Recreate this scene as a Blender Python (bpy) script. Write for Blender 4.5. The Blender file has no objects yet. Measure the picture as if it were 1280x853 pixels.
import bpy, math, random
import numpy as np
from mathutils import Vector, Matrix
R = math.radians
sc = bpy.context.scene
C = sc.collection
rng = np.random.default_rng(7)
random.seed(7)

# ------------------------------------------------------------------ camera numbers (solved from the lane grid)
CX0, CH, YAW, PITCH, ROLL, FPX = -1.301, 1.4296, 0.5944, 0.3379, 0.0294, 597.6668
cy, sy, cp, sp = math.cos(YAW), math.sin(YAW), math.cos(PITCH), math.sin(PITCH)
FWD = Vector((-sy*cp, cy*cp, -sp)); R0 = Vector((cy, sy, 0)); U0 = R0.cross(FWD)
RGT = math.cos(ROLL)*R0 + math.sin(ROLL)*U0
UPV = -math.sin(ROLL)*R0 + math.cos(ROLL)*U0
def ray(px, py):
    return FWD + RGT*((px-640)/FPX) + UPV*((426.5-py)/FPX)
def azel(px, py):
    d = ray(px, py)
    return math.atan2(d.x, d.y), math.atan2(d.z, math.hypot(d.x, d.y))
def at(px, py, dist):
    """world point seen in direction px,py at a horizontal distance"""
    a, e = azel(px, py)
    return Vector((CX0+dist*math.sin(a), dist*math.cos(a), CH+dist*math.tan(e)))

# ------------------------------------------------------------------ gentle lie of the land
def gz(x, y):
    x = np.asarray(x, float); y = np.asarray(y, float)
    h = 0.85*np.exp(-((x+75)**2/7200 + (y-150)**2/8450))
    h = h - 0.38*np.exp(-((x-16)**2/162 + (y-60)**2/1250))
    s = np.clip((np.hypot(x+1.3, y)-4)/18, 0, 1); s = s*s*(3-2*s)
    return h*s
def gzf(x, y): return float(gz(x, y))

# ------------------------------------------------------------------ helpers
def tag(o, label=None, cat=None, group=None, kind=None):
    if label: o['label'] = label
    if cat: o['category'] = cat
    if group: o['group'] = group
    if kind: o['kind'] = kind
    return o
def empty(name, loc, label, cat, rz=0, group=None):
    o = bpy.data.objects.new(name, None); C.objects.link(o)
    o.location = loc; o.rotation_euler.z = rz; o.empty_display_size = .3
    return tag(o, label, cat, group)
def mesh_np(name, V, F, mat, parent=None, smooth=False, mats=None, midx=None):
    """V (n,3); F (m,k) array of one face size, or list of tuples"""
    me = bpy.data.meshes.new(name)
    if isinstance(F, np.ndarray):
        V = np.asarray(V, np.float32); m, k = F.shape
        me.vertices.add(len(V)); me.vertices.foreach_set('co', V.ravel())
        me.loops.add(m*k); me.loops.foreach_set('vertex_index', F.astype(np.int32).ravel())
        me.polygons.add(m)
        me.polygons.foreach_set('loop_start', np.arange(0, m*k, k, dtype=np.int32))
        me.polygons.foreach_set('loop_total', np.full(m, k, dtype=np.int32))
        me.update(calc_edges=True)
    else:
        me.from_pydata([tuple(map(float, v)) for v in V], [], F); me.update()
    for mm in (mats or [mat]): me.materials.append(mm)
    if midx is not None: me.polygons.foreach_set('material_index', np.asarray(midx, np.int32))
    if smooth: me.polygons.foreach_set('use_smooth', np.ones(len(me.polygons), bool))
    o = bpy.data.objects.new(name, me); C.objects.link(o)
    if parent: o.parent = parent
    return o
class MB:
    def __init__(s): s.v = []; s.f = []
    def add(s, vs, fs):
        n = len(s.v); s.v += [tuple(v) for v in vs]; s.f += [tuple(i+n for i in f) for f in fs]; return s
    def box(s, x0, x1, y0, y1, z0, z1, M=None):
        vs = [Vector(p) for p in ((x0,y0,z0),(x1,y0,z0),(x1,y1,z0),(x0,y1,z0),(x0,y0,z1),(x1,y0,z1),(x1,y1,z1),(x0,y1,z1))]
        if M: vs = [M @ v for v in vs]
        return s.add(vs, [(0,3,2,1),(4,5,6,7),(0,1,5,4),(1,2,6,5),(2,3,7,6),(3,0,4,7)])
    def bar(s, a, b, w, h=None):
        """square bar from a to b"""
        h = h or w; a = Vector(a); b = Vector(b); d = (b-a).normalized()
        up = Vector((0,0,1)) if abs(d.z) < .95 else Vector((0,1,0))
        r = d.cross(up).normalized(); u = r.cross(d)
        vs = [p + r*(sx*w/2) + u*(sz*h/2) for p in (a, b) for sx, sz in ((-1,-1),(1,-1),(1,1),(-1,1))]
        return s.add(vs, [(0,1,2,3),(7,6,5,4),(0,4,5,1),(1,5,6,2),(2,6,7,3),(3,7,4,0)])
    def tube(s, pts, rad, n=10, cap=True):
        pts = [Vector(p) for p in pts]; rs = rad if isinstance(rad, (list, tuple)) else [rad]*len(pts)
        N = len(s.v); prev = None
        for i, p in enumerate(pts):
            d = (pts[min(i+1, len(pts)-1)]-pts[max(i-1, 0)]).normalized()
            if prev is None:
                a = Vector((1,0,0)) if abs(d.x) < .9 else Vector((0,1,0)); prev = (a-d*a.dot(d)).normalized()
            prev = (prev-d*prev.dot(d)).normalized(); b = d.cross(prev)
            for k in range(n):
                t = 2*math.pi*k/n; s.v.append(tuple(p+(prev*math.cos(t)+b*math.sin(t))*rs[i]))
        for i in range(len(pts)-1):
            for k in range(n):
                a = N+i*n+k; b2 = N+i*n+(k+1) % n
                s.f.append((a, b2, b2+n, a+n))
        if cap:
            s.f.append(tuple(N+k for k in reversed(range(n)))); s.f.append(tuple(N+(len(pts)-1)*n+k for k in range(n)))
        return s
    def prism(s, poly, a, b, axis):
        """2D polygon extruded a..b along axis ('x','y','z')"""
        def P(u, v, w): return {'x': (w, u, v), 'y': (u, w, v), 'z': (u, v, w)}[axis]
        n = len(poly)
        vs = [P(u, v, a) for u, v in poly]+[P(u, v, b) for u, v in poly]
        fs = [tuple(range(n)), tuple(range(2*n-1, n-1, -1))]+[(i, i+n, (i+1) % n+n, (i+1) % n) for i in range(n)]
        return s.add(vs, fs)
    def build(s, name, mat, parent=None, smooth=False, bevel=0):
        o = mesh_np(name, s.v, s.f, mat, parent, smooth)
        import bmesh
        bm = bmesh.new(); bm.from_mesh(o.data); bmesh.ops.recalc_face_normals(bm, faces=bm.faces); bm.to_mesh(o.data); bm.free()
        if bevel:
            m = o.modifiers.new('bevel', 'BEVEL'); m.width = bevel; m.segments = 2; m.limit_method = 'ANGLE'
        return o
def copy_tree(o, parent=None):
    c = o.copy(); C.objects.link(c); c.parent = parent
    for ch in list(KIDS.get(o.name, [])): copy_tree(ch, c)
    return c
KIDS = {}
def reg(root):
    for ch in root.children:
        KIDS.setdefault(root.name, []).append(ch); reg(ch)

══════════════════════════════

Reproduce, please, the lines of the material from its first line down to the line containing "def gzf(x, y): return float(gz(x, y))", keeping both ends and nothing beyond them.

ANSWER TO THIS EXERCISE:
Recreate this scene as a Blender Python (bpy) script. Write for Blender 4.5. The Blender file has no objects yet. Measure the picture as if it were 1280x853 pixels.
import bpy, math, random
import numpy as np
from mathutils import Vector, Matrix
R = math.radians
sc = bpy.context.scene
C = sc.collection
rng = np.random.default_rng(7)
random.seed(7)

# ------------------------------------------------------------------ camera numbers (solved from the lane grid)
CX0, CH, YAW, PITCH, ROLL, FPX = -1.301, 1.4296, 0.5944, 0.3379, 0.0294, 597.6668
cy, sy, cp, sp = math.cos(YAW), math.sin(YAW), math.cos(PITCH), math.sin(PITCH)
FWD = Vector((-sy*cp, cy*cp, -sp)); R0 = Vector((cy, sy, 0)); U0 = R0.cross(FWD)
RGT = math.cos(ROLL)*R0 + math.sin(ROLL)*U0
UPV = -math.sin(ROLL)*R0 + math.cos(ROLL)*U0
def ray(px, py):
    return FWD + RGT*((px-640)/FPX) + UPV*((426.5-py)/FPX)
def azel(px, py):
    d = ray(px, py)
    return math.atan2(d.x, d.y), math.atan2(d.z, math.hypot(d.x, d.y))
def at(px, py, dist):
    """world point seen in direction px,py at a horizontal distance"""
    a, e = azel(px, py)
    return Vector((CX0+dist*math.sin(a), dist*math.cos(a), CH+dist*math.tan(e)))

# ------------------------------------------------------------------ gentle lie of the land
def gz(x, y):
    x = np.asarray(x, float); y = np.asarray(y, float)
    h = 0.85*np.exp(-((x+75)**2/7200 + (y-150)**2/8450))
    h = h - 0.38*np.exp(-((x-16)**2/162 + (y-60)**2/1250))
    s = np.clip((np.hypot(x+1.3, y)-4)/18, 0, 1); s = s*s*(3-2*s)
    return h*s
def gzf(x, y): return float(gz(x, y))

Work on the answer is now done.